China Controls Narrative of Violence in Xinjiang

While Beijing’s propaganda apparatus works hard to guide public opinion nationwide (and abroad, to much less effect), the system runs on overdrive in especially sensitive regions of the country. Amid an ongoing crackdown on terrorism focused mostly on Xinjiang—itself a government response to a spike in violent incidents blamed by authorities on Uyghur separatists and religious extremists—Beijing has been closely managing the media with censorship directives related to individual incidentsall-encompassing instructions to follow state media’s lead when reporting on violence of any kind, routine Internet blackouts, and restrictions barring journalists from scenes of unrest. Last Monday, reports began circulating on social media of an attack and subsequent crackdown in Shache County; comments were quickly deleted and the topic was forbidden from further Internet discussion. More than 24 hours after the attack, Xinhua published a brief report, and independent media organizations were told to keep quiet. Meanwhile, activists presented foreign media organizations with vastly different descriptions of the incident. It wasn’t until this past weekend—five days after the attack—that Xinjiang authorities presented a more detailed account of the violence. A report from AP notes that Beijing’s monopoly on information in Xinjiang does much to fuel distrust and open up space for dispute:

“With no independent media coverage, it is easier for the state to demonize its enemies,” said Bob Dietz, Asia coordinator for the Committee to Protect Journalists. “But the fact that it doesn’t allow the rest of the world, foreign and Chinese journalists, to report independently throws the official version of events into disrepute.”
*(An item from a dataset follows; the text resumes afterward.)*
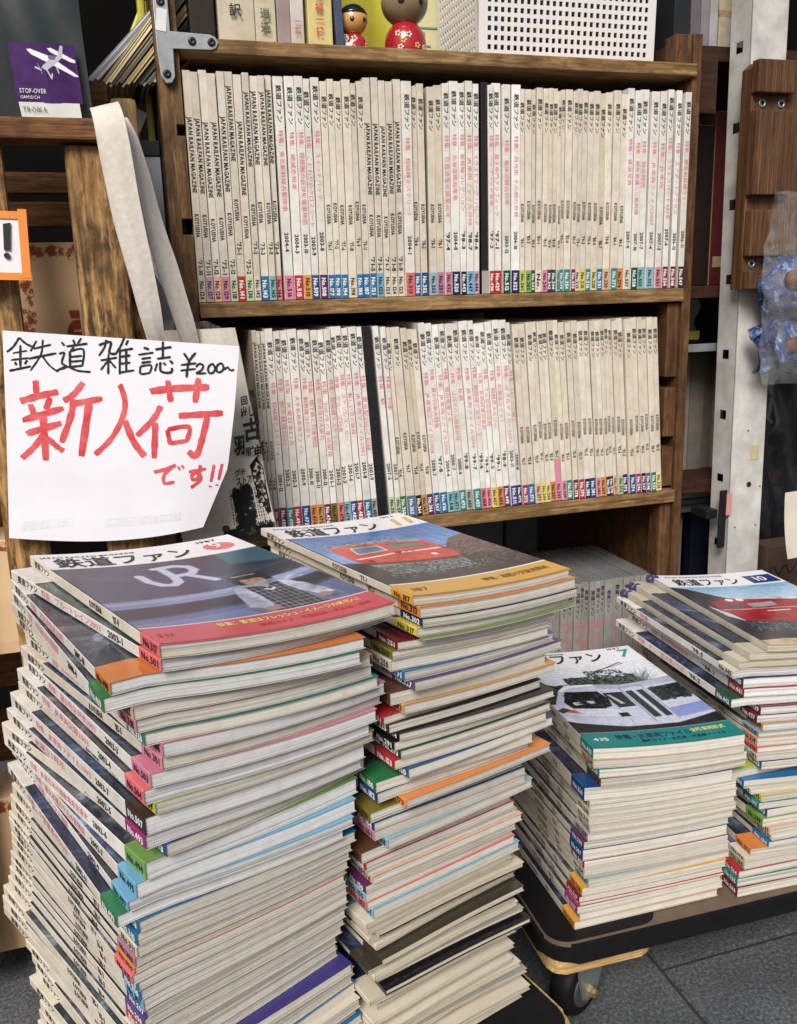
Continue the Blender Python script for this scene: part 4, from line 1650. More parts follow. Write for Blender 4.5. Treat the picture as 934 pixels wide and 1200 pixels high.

[…] “It is very frustrating because you never totally know what the story is,” said Raffaello Pantucci, a terrorism expert who studies China at the Royal United Services Institute for Defense and Security Studies, a think tank in London. “Every time one tries to look into specific incidents, you get this reporting which has discrepancies within it, so you never really know, if you’re writing or researching about this, whether you’re getting things right.”

[…] Pantucci said the resulting ambiguity meant some fundamental questions about the recent uptick in violence remained unanswered. “What are we actually seeing? Is it that we’re seeing an organized terrorist network that is launching a series of coordinated attacks around the country?” Pantucci said. “Or are we seeing individuals who are angry at the state and are reacting in a haphazard way on very specific things? Or are we seeing both at the same time?” [Source]

Between Xinhua’s initial report on Shache and the release of the official death toll, two other violent incidents made the news—one when police shot two suspected of murdering a state-apponited imam, and the second after police shot nine suspected terrorists who were tracked down as part of a paid volunteer program. The New York Times notes that China’s state media is closely covering the cash rewards program:

“Six people who offered key tip-offs leading to the location of the suspected terrorists were awarded 100,000 renminbi each” at a ceremony on Sunday in Hotan (pictured above, in a post from Twitter) “for their bravery in hunting a group of 10 suspected terrorists,” Xinhua reported. Additional rewards were handed out at the event to other individuals and “government agencies,” for a total of 4.23 million renminbi.

Southern Xinjiang is among the poorest areas in China. In June, the newspaper China Daily noted that it was “generally poverty-stricken” in comparison to the region’s north, itself in many parts poor relative to the rest of China. [Source]

Also see editorials on the situation in Xinjiang from the Asahi Shimbun, arguing that government crackdowns on the local culture and religion of Xinjiang only work to “stir up resentment” in the region; or from the South China Morning Post, which argues that the economic development model in Xinjiang “needs to be modified so that the benefits more directly help Uygurs.”